---- Stored rows

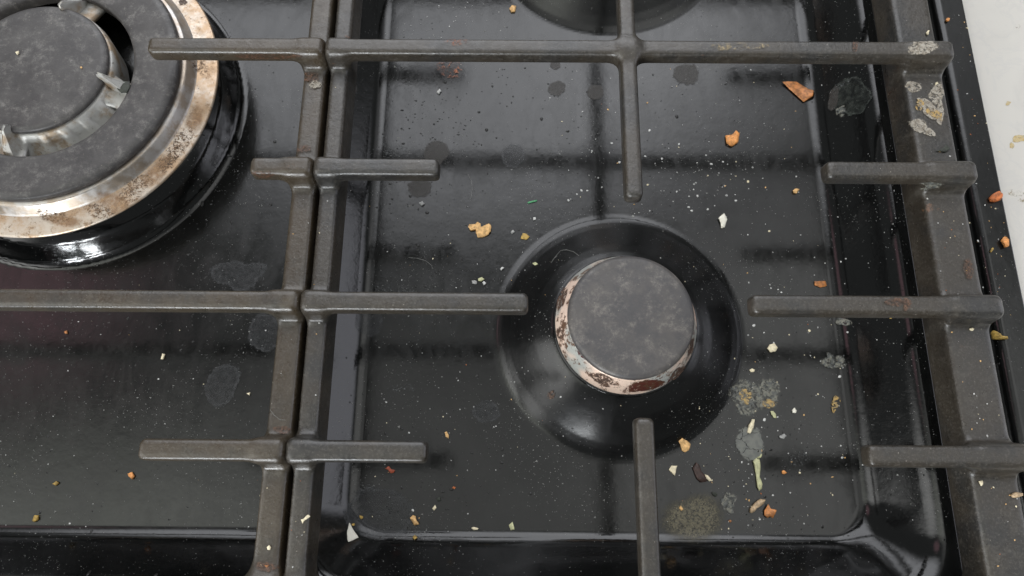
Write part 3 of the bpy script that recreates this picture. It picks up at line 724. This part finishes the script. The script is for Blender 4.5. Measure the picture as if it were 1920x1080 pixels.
flake('food_flake', z2((1200, 780), [(1040, 800), (1072, 740), (1090, 780), (1136, 792), (1110, 862), (1088, 845), (1066, 860), (1042, 835)], .2222), 'onion_brown', 'reddish brown two winged flake right of the plump seed', 'food flake', .07, .12, seed=13)
flake('food_string', z2((1200, 780), [(948, 380), (975, 352), (1002, 368), (1010, 440), (1004, 520), (1026, 580), (1022, 612), (1000, 632), (984, 600), (975, 510), (962, 430)], .2222), 'stringy', 'long pale green yellow strand hanging below the cracked stain', 'food strand', .09, .03, seed=14)
flake('food_string', z2((1200, 780), [(985, 350), (1008, 340), (1020, 318), (1028, 325), (1020, 348), (996, 360)], .2222), 'stringy', 'tiny hooked green yellow strand at the foot of the cracked stain', 'food strand', .05, .02, seed=15)
flake('food_flake', z2((1200, 780), [(326, 775), (340, 755), (364, 785), (350, 802)], .2222), 'tan_food', 'small golden chip on top of the large olive stain', 'food flake', .06, .03, seed=16)
flake('food_flake', z2((1200, 780), [(1195, 462), (1210, 458), (1237, 478), (1215, 494), (1196, 488)], .2222), 'orange_food', 'small orange chip in the dark reflection near the right front finger', 'food flake', .06, .03, seed=17)
flake('food_flake', z2((1200, 780), [(600, 645), (625, 640), (652, 655), (640, 680), (618, 675)], .2222), 'herb', 'black leafy speck above the olive stain', 'food flake', .04, .03, seed=18)
flake('food_flake', z2((1200, 780), [(742, 882), (760, 876), (772, 888), (758, 900)], .2222), 'onion_brown', 'tiny brown chip right of the olive stain', 'food flake', .05, .03, seed=19)
flake('food_flake', z2((1340, 680), [(465, 412), (490, 408), (515, 440), (520, 468), (500, 468), (475, 440)], .2222), 'stringy', 'dull beige flake under the yellow spotted foam marks', 'food flake', .05, .03, seed=20)
flake('food_flake', z2((1340, 680), [(648, 402), (668, 380), (686, 408), (680, 425), (655, 425)], .2222), 'shell_white', 'bright white triangular bit right of the foam marks', 'food flake', .08, .03, seed=21)
flake('food_flake', z2((1340, 680), [(290, 62), (310, 50), (338, 62), (330, 78), (300, 80)], .2222), 'cream_food', 'small cream oval bit near the right edge of the burner dish', 'food flake', .07, .03, seed=22)
flake('food_flake', z2((1340, 680), [(540, 620), (560, 612), (580, 598), (603, 620), (575, 645), (550, 640)], .2222), 'grey_crumb', 'crumpled pinkish grey bit right of the cracked stain', 'food flake', .08, .05, seed=23)
flake('eggshell', z2((440, 900), [(1150, 425), (1168, 450), (1190, 495), (1242, 575), (1190, 600), (1140, 620), (1127, 580), (1126, 520), (1138, 465)], .1875), 'shell_white', 'large white pointed shell piece in the front left corner of the well', 'shell piece', .045, .05, seed=24)
flake('food_flake', z2((440, 900), [(1755, 378), (1785, 350), (1812, 358), (1822, 400), (1850, 440), (1800, 455), (1780, 420)], .1875), 'tan_food', 'light yellow block shaped chip near the front of the well', 'food flake', .10, .05, seed=25)
flake('food_flake', z2((440, 900), [(1248, 352), (1285, 362), (1288, 378), (1268, 392), (1252, 378)], .1875), 'mustard_food', 'mustard bit above the white shell piece', 'food flake', .05, .03, seed=26)
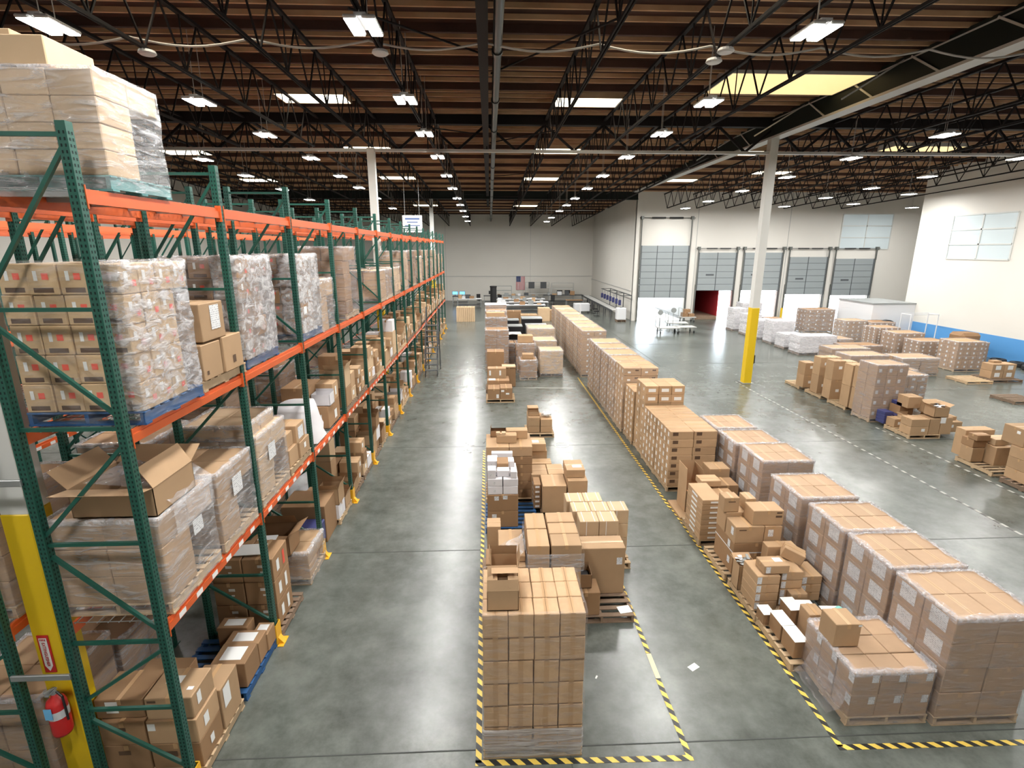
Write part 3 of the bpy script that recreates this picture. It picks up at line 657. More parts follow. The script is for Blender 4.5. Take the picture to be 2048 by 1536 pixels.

--------

* Task
Copy each line above that contains the word "part".

* Answer to the task
Write part 3 of the bpy script that recreates this picture. It picks up at line 724. This part finishes the script. The script is for Blender 4.5. Measure the picture as if it were 1920x1080 pixels.
Write part 3 of the bpy script that recreates this picture. It picks up at line 657. More parts follow. The script is for Blender 4.5. Take the picture to be 2048 by 1536 pixels.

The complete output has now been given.